Radamés 'Juni' Figueroa in Artslant

'London Turns Tropical: Radamés 'Juni' Figueroa at Edel Assanti' by Phoebe Stubbs

06 July 2015 With record high temperatures in London at present, the city is suddenly awash with the tropical: denim hot pants, turquoise, fluorescent pink, bright yellow. Even the conservative dresser is using this rare heatwave as an occassion to adorn brightly colored prints. The aesthetic of the tropics seems to seep out of Topshop into virtually every café and bar with an outdoor suntrap. Yet little thought is given to where this trend originates from-the formal, social, communal, and everyday environments that produce this look so evocative of Caribbean vacations-Caribbean homes, interiors, businesses, life.

 

Radamés "Juni" Figueroa's work explores this tropical aesthetic transposed into a formal artistic language. For his exhibition at Edel Assanti, Figueroa has created a wooden sky deck to be clambered on, gathered under, used. Built from three tiers of platforms over a bar area, and surrounded by a bright stipe of yellow paint on the walls, the arrangement takes the viewer up to a platform right under the heat of the gallery's skylight, up to the sun. Hanging above it are tropical ferns in baskets, and dotted around are yellow buckets containing large tropical plants.

 

Figueroa's signature Tropical Readymades, in the form of basketballs and a football repurposed as planters, are here presented as individual sculptural gestures.
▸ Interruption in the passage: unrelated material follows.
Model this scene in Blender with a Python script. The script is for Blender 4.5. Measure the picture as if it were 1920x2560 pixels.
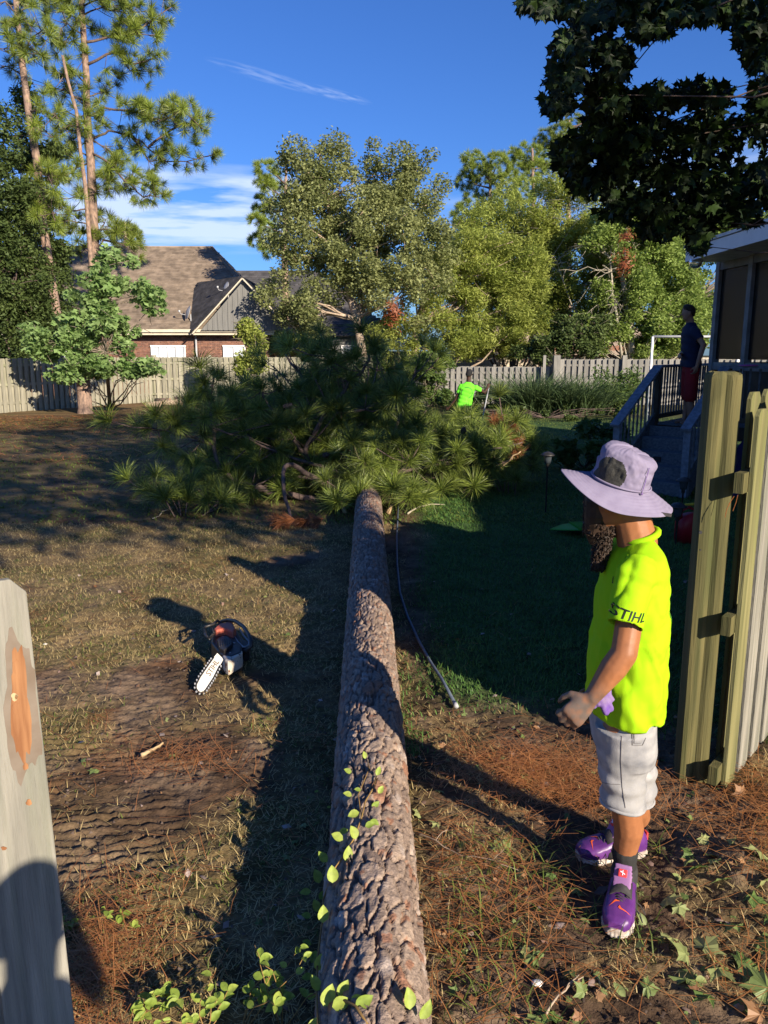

On the walls of the gallery are another series of readymades comprising white aluminum storm shutters arranged in grids with laundry trapped and dangling from between the blades. Peach boxers hang down next to laundered socks and a velvety thong. A lone painting, I Dream with Snakes, takes its place next to the large wooden structure. A small painted canvas is mounted on a large vinyl background digitally printed with overlaid, cut and pasted tropical ferns.

 

Figueroa's mixture of work in the exhibition is best understood in the context in which it developed. Trained as a painter, but often working in sculpture, in 2013 Figueroa participated in the not-for-profit organization Beta-Local's year-long fellowship in his home country, Puerto Rico. There he developedCasa Club-The Treehouse of Naguabo (2013), an ad-hoc wooden structure situated in a eucalyptus forest, made with the help of friends from salvaged materials for next to no money. It operated as a place for communal activities, like parties and gigs, but also as a place simply to hang out with friends. As his work has evolved through various manifestations of these communal, sculptural ideas-from that iteration in the forest to a biennial and a central London gallery-some of the spirit of collaboration and ad-hoc ingenuity appears at first to have been usurped by the work's more formal elements. This exhibition as a whole feels like a grappling with how to produce and maintain a tropical, Caribbean formal language in art that acknowledges cultural stereotypes, but doesn't become one.

 

Figueroa's readymades are the device the artist uses to achieve this: objects evocative of their roots, like snapshots of the tropics, are stripped back into their key formal gestures. A grid of white shutters is interrupted with dabs of painterly color in underwear form; a bright, round basketball is deflated and punctured with a plant; the simple symmetrical sky deck's material frugality lends its aesthetic an honesty and charm. Tropical aesthetics are a product of both place and culture, but also as an easy reduction tactic, a kind of knowing nod to a stereotype. But these works also reveal Figueroa's artistic language as representing the cultural mix that Puerto Rico is-Latin American meets the U.S.-but it is also steeped in the formalities of twentieth century American art history.

 

Despite the work's formal appearance, artworks meant to be climbed on tend to lead many lives. Casa Club was always a convivial hub, retaining the spirit of its communal build and acting as a treehouse for friends. Here, the sky deck functions in collaboration with the gallery and artist, who let it be used, and in turn, let it lead people in to share the gallery space. London Poetry Systems, for example, are using the space on July 16 for a cross-media AV poetry event. On July 21 Hammer and Tongue will produce a live poetry slam, and the structure will also be used for music from the likes of The Crisis Project and Robin Katz Trio.

 

The wooden structure acts simultaneously as a sky deck, bar, stage, and tiered seating, carrying the show as a whole by continually reinventing and restating its function and drawing people to it. But it's also clear that Figueroa's readymades are beginning to speak to the atmosphere created in the gallery context. His mix of painterly gestures, formal arrangements, and wry humor become a sculptural language of their own, one that reflects their tropical subjects and the cultural experience of their maker.